§ **CHALLENGE**:
Print nothing but the lines from the start of the listing below through the line that contains "from mathutils import Vector, Matrix". Do not include the pictures.

-- Start of SUPPLIED DATA --

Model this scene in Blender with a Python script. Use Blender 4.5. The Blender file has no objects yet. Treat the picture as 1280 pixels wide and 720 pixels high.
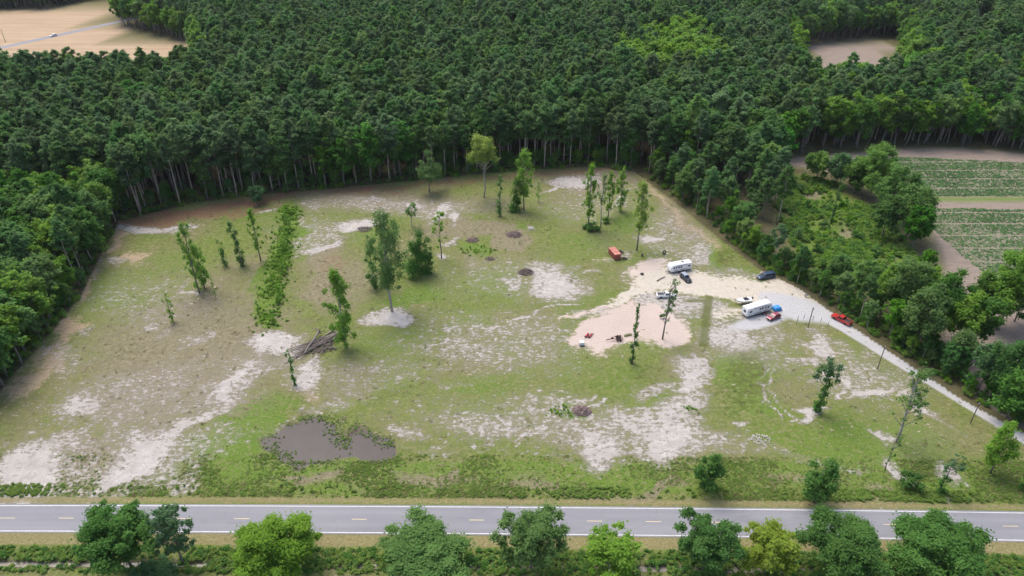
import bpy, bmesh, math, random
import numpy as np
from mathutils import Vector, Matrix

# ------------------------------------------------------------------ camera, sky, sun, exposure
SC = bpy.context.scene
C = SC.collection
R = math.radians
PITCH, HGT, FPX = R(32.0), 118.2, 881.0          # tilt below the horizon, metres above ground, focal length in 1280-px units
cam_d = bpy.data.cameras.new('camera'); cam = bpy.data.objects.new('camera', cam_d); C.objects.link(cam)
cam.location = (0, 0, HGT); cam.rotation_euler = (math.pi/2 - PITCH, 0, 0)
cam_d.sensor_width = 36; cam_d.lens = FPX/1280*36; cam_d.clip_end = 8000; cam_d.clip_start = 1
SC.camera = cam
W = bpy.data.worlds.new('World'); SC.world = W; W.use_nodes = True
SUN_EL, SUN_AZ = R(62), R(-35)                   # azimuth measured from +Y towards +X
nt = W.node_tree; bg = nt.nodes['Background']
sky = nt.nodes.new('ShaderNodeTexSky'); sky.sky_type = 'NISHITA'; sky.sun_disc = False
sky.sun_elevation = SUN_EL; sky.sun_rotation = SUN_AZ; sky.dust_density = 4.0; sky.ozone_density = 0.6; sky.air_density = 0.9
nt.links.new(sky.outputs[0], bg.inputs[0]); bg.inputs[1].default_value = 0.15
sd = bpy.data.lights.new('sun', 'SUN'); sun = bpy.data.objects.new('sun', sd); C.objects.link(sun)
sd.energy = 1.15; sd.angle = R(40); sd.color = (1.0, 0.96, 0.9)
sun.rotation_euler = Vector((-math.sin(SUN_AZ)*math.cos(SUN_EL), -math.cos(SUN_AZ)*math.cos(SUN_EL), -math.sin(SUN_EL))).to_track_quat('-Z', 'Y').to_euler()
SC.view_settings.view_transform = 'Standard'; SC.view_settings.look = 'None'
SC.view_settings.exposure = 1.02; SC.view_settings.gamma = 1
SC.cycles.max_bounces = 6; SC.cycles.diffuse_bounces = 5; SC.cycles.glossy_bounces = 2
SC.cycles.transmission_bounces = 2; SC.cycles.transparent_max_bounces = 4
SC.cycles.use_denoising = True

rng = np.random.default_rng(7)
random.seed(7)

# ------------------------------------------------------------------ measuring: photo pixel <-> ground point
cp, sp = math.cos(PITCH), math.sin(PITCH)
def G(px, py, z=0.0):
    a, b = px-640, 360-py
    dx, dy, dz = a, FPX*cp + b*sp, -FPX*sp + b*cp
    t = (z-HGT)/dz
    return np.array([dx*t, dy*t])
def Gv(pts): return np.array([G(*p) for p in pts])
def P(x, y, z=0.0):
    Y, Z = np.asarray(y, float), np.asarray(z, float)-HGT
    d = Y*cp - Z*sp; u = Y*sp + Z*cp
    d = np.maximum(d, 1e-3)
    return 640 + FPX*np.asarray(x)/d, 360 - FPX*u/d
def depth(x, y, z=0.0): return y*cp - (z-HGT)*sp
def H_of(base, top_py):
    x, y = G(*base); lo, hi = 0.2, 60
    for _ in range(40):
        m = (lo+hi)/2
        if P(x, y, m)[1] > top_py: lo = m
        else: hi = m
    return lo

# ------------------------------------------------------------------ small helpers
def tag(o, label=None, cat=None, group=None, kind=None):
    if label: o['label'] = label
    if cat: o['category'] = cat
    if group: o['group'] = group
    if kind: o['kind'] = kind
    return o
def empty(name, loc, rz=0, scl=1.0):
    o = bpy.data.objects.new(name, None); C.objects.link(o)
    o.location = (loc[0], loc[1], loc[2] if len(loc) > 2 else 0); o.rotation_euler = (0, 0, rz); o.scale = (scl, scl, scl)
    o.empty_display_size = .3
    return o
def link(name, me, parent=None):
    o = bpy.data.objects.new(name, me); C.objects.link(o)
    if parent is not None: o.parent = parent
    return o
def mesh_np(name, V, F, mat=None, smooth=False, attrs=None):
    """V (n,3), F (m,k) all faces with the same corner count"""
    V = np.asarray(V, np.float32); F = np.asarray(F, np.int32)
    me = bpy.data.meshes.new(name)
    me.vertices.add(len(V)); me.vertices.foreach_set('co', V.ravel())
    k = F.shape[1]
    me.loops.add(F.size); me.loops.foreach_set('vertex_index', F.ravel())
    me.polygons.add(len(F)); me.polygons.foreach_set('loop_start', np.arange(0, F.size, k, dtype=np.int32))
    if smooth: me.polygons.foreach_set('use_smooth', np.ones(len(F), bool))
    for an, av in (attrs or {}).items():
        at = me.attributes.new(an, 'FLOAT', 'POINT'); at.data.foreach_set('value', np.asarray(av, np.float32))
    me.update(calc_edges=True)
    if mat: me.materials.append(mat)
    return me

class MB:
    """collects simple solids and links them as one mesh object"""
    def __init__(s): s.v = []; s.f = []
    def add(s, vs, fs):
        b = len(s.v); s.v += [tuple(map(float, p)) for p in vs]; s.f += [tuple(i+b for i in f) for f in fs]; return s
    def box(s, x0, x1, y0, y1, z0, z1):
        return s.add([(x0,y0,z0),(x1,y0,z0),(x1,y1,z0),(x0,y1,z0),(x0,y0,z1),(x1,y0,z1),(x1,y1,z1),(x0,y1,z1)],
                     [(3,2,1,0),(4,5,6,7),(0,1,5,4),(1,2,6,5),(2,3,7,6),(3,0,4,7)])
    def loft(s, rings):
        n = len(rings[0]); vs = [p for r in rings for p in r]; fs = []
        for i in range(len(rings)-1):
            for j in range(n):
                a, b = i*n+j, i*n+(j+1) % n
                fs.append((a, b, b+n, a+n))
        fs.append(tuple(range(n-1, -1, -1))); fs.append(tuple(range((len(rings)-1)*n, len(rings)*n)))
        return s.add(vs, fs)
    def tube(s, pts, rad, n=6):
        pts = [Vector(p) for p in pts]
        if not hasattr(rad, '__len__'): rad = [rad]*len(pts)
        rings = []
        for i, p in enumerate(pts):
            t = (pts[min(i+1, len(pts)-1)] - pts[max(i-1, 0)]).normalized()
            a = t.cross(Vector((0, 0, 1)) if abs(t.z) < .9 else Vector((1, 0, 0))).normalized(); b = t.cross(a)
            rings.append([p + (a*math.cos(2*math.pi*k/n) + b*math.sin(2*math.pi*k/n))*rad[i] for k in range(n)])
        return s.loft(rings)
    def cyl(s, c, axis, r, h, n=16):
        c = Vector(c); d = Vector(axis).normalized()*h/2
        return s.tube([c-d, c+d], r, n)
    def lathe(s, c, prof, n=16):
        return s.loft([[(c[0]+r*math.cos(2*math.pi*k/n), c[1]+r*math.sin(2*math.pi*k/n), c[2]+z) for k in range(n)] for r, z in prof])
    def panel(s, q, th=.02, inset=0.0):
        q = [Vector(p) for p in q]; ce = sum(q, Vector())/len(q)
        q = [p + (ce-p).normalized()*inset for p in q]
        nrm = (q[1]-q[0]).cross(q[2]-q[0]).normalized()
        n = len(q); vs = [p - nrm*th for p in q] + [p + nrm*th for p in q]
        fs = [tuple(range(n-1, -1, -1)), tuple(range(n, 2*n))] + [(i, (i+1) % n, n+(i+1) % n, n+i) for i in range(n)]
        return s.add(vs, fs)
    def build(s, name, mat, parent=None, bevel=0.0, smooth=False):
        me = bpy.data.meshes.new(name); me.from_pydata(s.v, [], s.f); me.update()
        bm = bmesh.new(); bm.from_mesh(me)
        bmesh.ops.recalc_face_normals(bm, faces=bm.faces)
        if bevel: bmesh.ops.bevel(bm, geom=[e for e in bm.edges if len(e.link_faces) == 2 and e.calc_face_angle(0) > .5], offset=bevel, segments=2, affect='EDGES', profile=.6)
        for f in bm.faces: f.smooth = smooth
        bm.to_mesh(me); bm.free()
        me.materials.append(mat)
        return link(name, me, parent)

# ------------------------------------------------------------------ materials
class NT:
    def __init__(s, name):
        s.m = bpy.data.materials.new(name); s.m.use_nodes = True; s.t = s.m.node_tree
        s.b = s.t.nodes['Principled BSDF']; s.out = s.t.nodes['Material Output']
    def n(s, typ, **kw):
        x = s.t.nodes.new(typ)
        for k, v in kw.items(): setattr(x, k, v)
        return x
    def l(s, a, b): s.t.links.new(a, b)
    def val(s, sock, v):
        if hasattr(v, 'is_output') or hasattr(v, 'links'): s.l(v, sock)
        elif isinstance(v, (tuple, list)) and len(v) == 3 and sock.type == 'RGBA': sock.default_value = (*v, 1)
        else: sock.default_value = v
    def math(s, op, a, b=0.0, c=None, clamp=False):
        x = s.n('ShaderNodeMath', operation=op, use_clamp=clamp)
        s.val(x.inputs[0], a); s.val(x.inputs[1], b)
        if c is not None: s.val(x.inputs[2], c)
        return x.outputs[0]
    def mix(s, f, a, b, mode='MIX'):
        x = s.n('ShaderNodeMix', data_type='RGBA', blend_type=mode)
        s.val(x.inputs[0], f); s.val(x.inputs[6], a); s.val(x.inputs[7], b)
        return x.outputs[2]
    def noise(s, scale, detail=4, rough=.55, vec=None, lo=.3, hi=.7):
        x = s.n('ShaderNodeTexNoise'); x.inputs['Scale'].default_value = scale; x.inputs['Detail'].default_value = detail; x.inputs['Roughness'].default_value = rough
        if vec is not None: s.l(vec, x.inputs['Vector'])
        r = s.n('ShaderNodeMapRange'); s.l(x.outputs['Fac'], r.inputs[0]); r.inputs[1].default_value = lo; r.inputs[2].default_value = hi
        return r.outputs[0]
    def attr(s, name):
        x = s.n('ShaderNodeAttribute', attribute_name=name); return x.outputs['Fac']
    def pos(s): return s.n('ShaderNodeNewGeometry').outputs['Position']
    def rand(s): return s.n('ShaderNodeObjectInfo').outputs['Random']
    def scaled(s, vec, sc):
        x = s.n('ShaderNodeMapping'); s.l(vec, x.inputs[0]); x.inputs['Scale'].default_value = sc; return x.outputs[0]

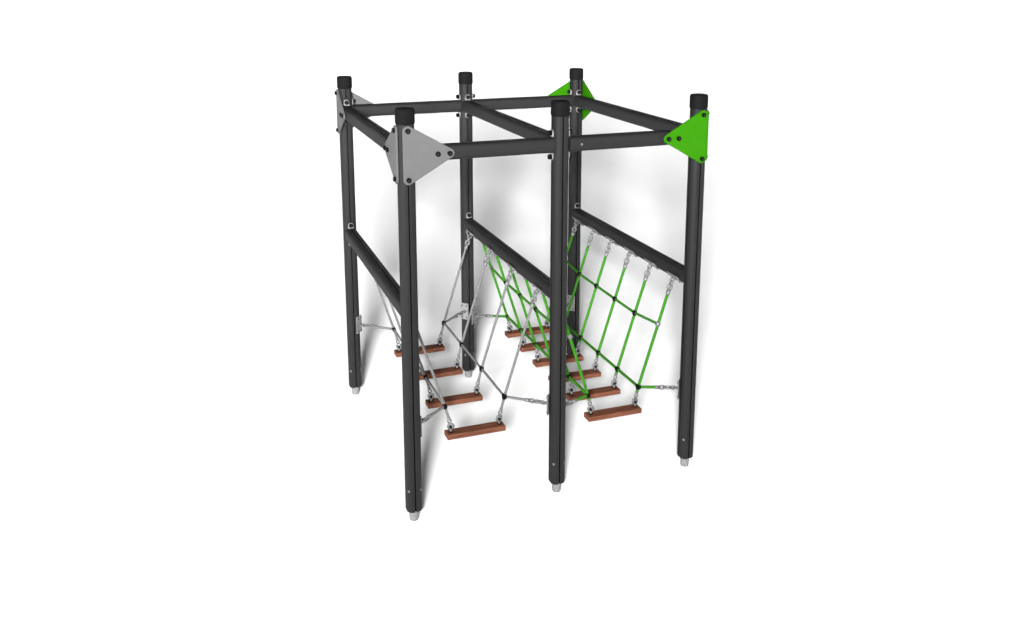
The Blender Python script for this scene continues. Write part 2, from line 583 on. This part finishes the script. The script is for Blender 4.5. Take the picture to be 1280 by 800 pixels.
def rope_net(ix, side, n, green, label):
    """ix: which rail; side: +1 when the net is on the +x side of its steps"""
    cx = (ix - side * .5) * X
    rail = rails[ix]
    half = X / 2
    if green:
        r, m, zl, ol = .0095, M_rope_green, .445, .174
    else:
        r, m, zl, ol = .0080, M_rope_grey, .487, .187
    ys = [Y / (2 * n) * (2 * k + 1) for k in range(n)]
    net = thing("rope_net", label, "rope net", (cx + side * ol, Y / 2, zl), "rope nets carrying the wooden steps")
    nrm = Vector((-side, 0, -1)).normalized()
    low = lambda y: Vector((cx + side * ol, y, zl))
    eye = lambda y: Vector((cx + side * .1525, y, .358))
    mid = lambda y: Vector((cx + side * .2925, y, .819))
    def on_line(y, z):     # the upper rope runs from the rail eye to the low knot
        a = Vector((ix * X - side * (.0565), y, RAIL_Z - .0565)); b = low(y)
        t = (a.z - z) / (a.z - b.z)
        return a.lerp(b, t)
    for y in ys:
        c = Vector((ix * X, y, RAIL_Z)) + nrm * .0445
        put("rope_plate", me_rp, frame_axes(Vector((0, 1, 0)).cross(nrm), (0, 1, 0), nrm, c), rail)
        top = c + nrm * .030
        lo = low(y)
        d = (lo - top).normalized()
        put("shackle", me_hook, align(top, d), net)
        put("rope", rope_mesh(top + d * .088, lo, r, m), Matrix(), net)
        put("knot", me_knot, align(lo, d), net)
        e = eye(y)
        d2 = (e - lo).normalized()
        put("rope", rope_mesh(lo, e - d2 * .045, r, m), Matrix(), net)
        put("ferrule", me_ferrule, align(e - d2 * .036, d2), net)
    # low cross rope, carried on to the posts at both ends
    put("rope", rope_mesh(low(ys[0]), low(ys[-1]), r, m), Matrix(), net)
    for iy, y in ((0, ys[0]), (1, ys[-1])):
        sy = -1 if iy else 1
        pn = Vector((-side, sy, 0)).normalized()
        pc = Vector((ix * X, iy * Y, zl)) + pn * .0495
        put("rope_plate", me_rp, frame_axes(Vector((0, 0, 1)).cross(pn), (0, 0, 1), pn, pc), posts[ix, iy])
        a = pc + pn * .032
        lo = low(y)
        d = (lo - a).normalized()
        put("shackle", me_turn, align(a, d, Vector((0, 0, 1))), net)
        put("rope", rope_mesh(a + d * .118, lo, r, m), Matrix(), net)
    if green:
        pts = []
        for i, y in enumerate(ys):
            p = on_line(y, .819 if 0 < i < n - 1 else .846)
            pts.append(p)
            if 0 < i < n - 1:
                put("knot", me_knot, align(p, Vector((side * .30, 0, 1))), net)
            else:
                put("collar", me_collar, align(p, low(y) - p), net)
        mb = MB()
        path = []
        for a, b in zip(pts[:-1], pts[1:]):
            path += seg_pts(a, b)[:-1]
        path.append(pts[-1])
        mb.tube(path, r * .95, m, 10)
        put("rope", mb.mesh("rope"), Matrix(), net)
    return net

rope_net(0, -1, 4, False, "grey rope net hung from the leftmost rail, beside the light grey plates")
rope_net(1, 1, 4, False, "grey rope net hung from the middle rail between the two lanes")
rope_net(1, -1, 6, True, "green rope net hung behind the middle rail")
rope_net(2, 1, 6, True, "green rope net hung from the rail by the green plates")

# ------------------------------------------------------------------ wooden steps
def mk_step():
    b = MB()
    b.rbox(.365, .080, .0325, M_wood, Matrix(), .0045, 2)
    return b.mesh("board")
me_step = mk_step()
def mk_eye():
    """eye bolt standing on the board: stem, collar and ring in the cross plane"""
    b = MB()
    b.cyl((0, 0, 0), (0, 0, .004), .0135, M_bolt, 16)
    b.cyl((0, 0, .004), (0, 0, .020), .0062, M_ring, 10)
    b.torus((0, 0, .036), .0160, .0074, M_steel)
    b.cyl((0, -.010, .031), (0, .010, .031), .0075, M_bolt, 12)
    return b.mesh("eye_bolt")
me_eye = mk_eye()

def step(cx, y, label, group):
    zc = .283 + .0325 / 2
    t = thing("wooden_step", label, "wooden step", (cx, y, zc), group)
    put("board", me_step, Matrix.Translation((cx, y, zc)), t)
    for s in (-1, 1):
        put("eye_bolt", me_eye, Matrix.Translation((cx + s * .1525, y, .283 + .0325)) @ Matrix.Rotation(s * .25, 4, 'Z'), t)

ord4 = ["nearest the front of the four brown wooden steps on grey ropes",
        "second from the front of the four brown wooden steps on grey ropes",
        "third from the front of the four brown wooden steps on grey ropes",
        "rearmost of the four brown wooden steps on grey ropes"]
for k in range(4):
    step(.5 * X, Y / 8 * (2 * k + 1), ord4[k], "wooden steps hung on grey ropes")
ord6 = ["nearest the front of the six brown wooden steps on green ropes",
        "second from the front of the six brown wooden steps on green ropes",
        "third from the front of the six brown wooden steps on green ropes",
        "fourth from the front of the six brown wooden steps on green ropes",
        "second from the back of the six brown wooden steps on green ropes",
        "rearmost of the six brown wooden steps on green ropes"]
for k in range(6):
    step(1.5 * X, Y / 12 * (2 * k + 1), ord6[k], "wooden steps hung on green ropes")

-- End of SUPPLIED DATA --

§ **EXPECTED ANSWER**:
Model this scene in Blender with a Python script. Use Blender 4.5. The Blender file has no objects yet. Treat the picture as 1280 pixels wide and 720 pixels high.
import bpy, bmesh, math, random
import numpy as np
from mathutils import Vector, Matrix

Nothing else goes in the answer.